Firestone was next persuaded by ASITC to 'invest' another $800,000 to gain access to a 'higher level of trading strategy.' $470,000 was to come from Firestone himself, while ASITC would loan him $330,000 worth of USDT for the rest. Firestone agreed.
That higher level apparently contained some genuine insight because the plaintiff says his account boomed to $24,500,000 shortly thereafter. This took him over the threshold set by ASITC, which would allow investors to take profits—but according to the suit, ASITC not only refused to honor the threshold, they 'sabotaged' his largest position by preventing him from closing a highly leveraged option trade. Firestone had to watch as his account fell back down to zero.
And in a cautionary tale about the allure of sunk costs, ASITC and Smith convinced Firestone to accept another USDT loan—this time for $1,000,000. But as soon as Firestone began to make money again, ASITC and Smith demanded that the original $330,000 loan be repaid in 'outside cash' before they'd let him withdraw from his trading account. This evidently prevented Firestone from using the assets already in his trading account to repay the loan.
When Firestone refused, his account was shut down, and his balance—by then worth more than $6.6 million USDT—was wiped to $0.
Now, Firestone says ASITC's business model amounts to a fraudulent scheme. He's suing across nine separate counts, including fraud, unjust enrichment and breach of contract, civil theft, and breach of fiduciary duty. Beware the fake guru
In frothy markets, the so-called guru promising to sell their trading knowledge in exchange for money is a common feature. These people will tell you they aren't just gifting you fish; they're teaching you how to catch them yourself—for a price.
These furus (or fake gurus) can be found in the property market, promising to teach paying customers how to become real estate moguls.

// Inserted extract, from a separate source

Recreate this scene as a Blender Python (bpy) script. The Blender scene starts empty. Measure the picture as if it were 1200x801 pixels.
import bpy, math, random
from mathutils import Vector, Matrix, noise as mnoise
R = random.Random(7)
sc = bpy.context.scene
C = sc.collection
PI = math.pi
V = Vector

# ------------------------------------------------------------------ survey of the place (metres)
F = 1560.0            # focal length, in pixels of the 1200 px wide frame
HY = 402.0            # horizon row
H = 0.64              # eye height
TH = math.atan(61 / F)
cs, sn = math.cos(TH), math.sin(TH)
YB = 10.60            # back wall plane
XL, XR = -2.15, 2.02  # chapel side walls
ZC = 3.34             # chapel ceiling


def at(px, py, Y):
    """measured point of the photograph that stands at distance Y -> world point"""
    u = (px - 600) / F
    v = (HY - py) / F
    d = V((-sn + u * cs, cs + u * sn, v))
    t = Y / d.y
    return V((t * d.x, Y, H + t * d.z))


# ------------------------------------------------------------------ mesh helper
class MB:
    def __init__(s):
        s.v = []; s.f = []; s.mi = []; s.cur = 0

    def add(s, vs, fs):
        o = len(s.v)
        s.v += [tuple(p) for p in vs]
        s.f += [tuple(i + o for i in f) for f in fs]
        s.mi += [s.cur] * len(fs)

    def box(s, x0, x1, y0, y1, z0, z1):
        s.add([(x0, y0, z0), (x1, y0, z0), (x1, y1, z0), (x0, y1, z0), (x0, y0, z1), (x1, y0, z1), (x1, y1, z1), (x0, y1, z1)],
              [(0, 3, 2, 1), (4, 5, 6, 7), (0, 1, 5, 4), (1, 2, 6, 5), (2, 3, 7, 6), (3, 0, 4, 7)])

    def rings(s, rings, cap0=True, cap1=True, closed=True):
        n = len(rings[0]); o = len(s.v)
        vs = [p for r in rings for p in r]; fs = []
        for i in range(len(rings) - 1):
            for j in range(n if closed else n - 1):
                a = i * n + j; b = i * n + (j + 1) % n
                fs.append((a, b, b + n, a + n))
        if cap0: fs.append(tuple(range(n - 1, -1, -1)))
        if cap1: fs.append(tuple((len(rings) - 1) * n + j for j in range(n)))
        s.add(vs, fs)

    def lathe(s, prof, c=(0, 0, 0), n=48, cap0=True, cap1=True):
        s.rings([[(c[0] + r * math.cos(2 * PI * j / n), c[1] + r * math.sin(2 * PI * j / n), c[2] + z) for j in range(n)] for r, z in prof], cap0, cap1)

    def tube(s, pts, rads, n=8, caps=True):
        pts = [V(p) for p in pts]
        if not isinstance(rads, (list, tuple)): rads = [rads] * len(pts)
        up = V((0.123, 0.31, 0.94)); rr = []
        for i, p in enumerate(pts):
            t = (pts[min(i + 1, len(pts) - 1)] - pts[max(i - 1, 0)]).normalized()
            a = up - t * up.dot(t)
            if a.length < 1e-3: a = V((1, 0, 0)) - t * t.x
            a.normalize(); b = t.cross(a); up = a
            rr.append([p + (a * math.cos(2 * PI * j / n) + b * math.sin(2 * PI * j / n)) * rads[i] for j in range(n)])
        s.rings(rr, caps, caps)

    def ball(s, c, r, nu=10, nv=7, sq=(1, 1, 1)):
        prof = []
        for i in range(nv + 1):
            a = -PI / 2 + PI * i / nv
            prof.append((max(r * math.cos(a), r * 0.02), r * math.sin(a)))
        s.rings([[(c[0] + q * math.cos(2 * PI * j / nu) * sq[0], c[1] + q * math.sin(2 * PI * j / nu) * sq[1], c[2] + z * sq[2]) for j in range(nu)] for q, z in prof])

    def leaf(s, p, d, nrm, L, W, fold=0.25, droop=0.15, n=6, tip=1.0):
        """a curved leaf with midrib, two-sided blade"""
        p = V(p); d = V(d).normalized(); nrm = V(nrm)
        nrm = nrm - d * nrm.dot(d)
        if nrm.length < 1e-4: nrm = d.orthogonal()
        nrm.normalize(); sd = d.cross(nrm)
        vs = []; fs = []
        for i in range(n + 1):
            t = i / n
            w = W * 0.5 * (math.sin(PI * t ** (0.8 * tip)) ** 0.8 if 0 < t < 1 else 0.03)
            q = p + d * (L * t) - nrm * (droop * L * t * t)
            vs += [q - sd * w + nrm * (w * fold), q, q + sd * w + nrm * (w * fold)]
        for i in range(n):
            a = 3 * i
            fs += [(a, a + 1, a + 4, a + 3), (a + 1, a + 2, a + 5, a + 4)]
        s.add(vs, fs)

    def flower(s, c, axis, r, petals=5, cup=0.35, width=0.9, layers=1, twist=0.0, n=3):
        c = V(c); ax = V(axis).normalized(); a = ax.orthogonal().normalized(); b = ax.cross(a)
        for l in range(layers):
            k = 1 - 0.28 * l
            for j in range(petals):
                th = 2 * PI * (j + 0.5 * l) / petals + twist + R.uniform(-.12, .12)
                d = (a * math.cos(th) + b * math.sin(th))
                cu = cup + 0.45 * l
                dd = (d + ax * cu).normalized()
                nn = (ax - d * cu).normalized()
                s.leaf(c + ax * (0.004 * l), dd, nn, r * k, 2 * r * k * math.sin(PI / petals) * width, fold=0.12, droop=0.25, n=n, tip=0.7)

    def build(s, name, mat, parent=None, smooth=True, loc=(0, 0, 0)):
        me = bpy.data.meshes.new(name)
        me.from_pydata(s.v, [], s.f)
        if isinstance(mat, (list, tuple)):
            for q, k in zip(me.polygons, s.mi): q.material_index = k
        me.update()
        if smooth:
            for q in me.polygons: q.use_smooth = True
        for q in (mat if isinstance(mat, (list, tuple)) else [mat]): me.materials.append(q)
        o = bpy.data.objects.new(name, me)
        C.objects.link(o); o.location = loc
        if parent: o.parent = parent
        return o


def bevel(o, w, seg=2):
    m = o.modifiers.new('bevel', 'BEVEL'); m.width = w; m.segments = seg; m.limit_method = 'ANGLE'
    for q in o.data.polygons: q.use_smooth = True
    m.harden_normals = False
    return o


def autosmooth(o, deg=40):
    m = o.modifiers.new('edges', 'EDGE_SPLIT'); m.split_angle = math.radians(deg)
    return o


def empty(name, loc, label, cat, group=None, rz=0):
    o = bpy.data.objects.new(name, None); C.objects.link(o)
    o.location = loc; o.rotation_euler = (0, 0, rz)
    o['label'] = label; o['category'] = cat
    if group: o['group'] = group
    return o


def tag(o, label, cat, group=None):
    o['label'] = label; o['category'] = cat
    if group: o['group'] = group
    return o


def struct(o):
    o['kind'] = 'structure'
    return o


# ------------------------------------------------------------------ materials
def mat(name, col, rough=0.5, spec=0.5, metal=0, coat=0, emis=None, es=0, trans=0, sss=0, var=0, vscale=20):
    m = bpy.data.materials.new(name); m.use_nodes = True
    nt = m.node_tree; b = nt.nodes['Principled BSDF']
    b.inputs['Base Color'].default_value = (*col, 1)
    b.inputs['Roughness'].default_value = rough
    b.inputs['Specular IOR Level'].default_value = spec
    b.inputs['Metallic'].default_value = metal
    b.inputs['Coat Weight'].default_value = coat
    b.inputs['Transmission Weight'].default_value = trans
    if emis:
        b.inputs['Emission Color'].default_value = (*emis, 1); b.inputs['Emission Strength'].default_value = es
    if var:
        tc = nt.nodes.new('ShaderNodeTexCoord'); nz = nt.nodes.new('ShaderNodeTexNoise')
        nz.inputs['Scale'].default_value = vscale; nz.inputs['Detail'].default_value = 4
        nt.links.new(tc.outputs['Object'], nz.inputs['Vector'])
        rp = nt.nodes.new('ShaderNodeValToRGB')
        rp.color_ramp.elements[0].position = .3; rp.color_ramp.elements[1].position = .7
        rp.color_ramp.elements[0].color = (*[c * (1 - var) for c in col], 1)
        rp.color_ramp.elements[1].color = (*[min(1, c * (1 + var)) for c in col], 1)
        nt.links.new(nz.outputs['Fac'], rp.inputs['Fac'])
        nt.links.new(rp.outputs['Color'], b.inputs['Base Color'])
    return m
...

There are even furus who will charge to be taught how to open and run profitable Amazon (NASDAQ: AMZN) stores, as shown by a Federal Trade Commission lawsuit against DK Automation in 2022 (unsurprisingly, DK Automation was also revealed to be selling digital asset money making courses at similarly extortionate prices).
The promise of riches can make these scams hard for some to spot. As Firestone's story shows, some people using these courses will see financial success in the short term, making it hard for prospective customers to judge how valuable the course is.
Looking at the ASITC's promotional materials, it certainly ticks many of the boxes you'd expect out of a furu: they talk about 'democratizing' financial education, 'empowering' individuals, and even touts its proprietary 'StarSpark AI system,' which supposedly revolutionizes stock investment training by 'analysing individual learning patterns and real-time market data.'
It further promised returns of 400%—something its written agreement with Firestone even guaranteed in full, offering to pay him whatever shortfall might exist at the end of the program.
Firestone's story is far from unique, but it does offer a sad look into the world of the furu. It contains excerpts from messages between Firestone and Smith:
'Good afternoon Professor Smith,' writes Firestone in one message. 'Congratulations on your continuing successful trades this afternoon. I really get the Cycle theory whereby major technological advancement results in 50 year cycles. I want signals. Thx.'
'I am very grateful to you and the entire team. This is a great place to be.'
'Trust me, this is just the beginning,' said Smith in one reply. 'There will be many opportunities like this in the future.'
Firestone discovered that there were not, in fact, many more opportunities like this in the future.
None of the defendants have filed a response to Firestone's lawsuit at the time of writing. The case number is 1:25-cv-01825.